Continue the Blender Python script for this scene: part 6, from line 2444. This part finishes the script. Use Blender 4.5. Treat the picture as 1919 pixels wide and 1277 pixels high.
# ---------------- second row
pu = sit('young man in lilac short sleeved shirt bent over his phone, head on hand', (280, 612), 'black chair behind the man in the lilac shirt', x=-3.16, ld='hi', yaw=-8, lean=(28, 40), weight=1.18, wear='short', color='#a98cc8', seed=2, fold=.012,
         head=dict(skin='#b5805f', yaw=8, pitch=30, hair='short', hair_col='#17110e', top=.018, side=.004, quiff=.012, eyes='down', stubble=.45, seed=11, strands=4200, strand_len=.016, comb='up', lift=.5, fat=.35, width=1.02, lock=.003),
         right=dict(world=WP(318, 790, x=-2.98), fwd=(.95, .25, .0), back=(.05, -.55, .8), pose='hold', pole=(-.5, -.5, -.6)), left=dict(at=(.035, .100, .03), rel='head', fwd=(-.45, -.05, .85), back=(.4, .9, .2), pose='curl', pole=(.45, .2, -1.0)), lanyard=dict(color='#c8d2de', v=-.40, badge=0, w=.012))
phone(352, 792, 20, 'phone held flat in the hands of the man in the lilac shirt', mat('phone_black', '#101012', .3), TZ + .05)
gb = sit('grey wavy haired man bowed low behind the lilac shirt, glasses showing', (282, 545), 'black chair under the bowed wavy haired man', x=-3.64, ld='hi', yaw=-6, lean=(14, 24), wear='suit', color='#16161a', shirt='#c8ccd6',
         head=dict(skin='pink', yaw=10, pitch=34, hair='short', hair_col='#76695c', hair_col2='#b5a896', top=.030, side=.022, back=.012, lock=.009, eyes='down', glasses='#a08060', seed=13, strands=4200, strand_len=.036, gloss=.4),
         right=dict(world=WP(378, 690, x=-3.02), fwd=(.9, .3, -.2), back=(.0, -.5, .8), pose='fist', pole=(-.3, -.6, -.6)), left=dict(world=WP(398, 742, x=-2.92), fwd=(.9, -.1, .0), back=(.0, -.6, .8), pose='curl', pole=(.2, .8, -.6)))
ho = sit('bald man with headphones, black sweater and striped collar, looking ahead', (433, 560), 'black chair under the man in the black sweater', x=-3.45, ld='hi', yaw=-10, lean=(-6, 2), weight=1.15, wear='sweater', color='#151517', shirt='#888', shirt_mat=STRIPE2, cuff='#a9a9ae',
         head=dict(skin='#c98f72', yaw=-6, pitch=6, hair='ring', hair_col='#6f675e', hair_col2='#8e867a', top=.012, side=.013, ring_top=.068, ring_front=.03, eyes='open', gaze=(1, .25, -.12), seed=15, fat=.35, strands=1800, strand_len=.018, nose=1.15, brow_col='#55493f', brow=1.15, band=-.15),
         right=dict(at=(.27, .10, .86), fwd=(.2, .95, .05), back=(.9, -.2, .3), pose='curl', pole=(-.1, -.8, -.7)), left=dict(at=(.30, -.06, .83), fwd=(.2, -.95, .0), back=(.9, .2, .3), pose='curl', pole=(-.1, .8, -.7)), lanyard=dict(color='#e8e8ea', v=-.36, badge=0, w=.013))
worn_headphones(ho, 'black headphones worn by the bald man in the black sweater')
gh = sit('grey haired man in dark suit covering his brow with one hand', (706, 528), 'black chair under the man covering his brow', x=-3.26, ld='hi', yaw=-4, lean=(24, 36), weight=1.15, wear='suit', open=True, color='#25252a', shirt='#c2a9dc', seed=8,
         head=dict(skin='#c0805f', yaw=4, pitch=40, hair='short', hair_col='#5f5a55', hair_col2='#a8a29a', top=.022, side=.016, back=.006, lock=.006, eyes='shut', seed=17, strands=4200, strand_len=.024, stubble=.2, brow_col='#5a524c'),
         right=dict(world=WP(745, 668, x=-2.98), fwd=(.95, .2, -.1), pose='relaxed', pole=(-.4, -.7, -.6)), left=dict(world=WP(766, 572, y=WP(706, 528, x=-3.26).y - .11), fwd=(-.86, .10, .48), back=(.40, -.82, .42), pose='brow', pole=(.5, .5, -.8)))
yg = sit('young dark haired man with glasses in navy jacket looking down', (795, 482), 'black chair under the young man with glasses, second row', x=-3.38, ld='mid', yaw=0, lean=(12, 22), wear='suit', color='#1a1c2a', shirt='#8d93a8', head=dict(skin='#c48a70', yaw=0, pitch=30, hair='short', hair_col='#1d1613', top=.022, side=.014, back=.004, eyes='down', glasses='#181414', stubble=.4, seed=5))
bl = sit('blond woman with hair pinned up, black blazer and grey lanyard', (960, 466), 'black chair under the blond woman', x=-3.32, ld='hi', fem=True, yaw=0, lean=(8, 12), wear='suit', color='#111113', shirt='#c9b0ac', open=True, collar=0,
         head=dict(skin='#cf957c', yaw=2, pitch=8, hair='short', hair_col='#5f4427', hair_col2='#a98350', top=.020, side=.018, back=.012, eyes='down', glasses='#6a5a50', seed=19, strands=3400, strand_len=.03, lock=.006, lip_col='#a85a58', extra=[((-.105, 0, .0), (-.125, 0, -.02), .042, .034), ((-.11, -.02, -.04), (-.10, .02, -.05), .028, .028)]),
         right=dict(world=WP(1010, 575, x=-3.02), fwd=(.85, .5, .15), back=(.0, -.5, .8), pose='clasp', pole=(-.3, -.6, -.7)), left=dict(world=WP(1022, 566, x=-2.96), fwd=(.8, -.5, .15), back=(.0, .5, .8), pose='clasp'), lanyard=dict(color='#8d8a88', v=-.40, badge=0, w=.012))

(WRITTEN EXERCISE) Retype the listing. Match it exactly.

(OUTPUT BELOW)
Continue the Blender Python script for this scene: part 6, from line 2444. This part finishes the script. Use Blender 4.5. Treat the picture as 1919 pixels wide and 1277 pixels high.
# ---------------- second row
pu = sit('young man in lilac short sleeved shirt bent over his phone, head on hand', (280, 612), 'black chair behind the man in the lilac shirt', x=-3.16, ld='hi', yaw=-8, lean=(28, 40), weight=1.18, wear='short', color='#a98cc8', seed=2, fold=.012,
         head=dict(skin='#b5805f', yaw=8, pitch=30, hair='short', hair_col='#17110e', top=.018, side=.004, quiff=.012, eyes='down', stubble=.45, seed=11, strands=4200, strand_len=.016, comb='up', lift=.5, fat=.35, width=1.02, lock=.003),
         right=dict(world=WP(318, 790, x=-2.98), fwd=(.95, .25, .0), back=(.05, -.55, .8), pose='hold', pole=(-.5, -.5, -.6)), left=dict(at=(.035, .100, .03), rel='head', fwd=(-.45, -.05, .85), back=(.4, .9, .2), pose='curl', pole=(.45, .2, -1.0)), lanyard=dict(color='#c8d2de', v=-.40, badge=0, w=.012))
phone(352, 792, 20, 'phone held flat in the hands of the man in the lilac shirt', mat('phone_black', '#101012', .3), TZ + .05)
gb = sit('grey wavy haired man bowed low behind the lilac shirt, glasses showing', (282, 545), 'black chair under the bowed wavy haired man', x=-3.64, ld='hi', yaw=-6, lean=(14, 24), wear='suit', color='#16161a', shirt='#c8ccd6',
         head=dict(skin='pink', yaw=10, pitch=34, hair='short', hair_col='#76695c', hair_col2='#b5a896', top=.030, side=.022, back=.012, lock=.009, eyes='down', glasses='#a08060', seed=13, strands=4200, strand_len=.036, gloss=.4),
         right=dict(world=WP(378, 690, x=-3.02), fwd=(.9, .3, -.2), back=(.0, -.5, .8), pose='fist', pole=(-.3, -.6, -.6)), left=dict(world=WP(398, 742, x=-2.92), fwd=(.9, -.1, .0), back=(.0, -.6, .8), pose='curl', pole=(.2, .8, -.6)))
ho = sit('bald man with headphones, black sweater and striped collar, looking ahead', (433, 560), 'black chair under the man in the black sweater', x=-3.45, ld='hi', yaw=-10, lean=(-6, 2), weight=1.15, wear='sweater', color='#151517', shirt='#888', shirt_mat=STRIPE2, cuff='#a9a9ae',
         head=dict(skin='#c98f72', yaw=-6, pitch=6, hair='ring', hair_col='#6f675e', hair_col2='#8e867a', top=.012, side=.013, ring_top=.068, ring_front=.03, eyes='open', gaze=(1, .25, -.12), seed=15, fat=.35, strands=1800, strand_len=.018, nose=1.15, brow_col='#55493f', brow=1.15, band=-.15),
         right=dict(at=(.27, .10, .86), fwd=(.2, .95, .05), back=(.9, -.2, .3), pose='curl', pole=(-.1, -.8, -.7)), left=dict(at=(.30, -.06, .83), fwd=(.2, -.95, .0), back=(.9, .2, .3), pose='curl', pole=(-.1, .8, -.7)), lanyard=dict(color='#e8e8ea', v=-.36, badge=0, w=.013))
worn_headphones(ho, 'black headphones worn by the bald man in the black sweater')
gh = sit('grey haired man in dark suit covering his brow with one hand', (706, 528), 'black chair under the man covering his brow', x=-3.26, ld='hi', yaw=-4, lean=(24, 36), weight=1.15, wear='suit', open=True, color='#25252a', shirt='#c2a9dc', seed=8,
         head=dict(skin='#c0805f', yaw=4, pitch=40, hair='short', hair_col='#5f5a55', hair_col2='#a8a29a', top=.022, side=.016, back=.006, lock=.006, eyes='shut', seed=17, strands=4200, strand_len=.024, stubble=.2, brow_col='#5a524c'),
         right=dict(world=WP(745, 668, x=-2.98), fwd=(.95, .2, -.1), pose='relaxed', pole=(-.4, -.7, -.6)), left=dict(world=WP(766, 572, y=WP(706, 528, x=-3.26).y - .11), fwd=(-.86, .10, .48), back=(.40, -.82, .42), pose='brow', pole=(.5, .5, -.8)))
yg = sit('young dark haired man with glasses in navy jacket looking down', (795, 482), 'black chair under the young man with glasses, second row', x=-3.38, ld='mid', yaw=0, lean=(12, 22), wear='suit', color='#1a1c2a', shirt='#8d93a8', head=dict(skin='#c48a70', yaw=0, pitch=30, hair='short', hair_col='#1d1613', top=.022, side=.014, back=.004, eyes='down', glasses='#181414', stubble=.4, seed=5))
bl = sit('blond woman with hair pinned up, black blazer and grey lanyard', (960, 466), 'black chair under the blond woman', x=-3.32, ld='hi', fem=True, yaw=0, lean=(8, 12), wear='suit', color='#111113', shirt='#c9b0ac', open=True, collar=0,
         head=dict(skin='#cf957c', yaw=2, pitch=8, hair='short', hair_col='#5f4427', hair_col2='#a98350', top=.020, side=.018, back=.012, eyes='down', glasses='#6a5a50', seed=19, strands=3400, strand_len=.03, lock=.006, lip_col='#a85a58', extra=[((-.105, 0, .0), (-.125, 0, -.02), .042, .034), ((-.11, -.02, -.04), (-.10, .02, -.05), .028, .028)]),
         right=dict(world=WP(1010, 575, x=-3.02), fwd=(.85, .5, .15), back=(.0, -.5, .8), pose='clasp', pole=(-.3, -.6, -.7)), left=dict(world=WP(1022, 566, x=-2.96), fwd=(.8, -.5, .15), back=(.0, .5, .8), pose='clasp'), lanyard=dict(color='#8d8a88', v=-.40, badge=0, w=.012))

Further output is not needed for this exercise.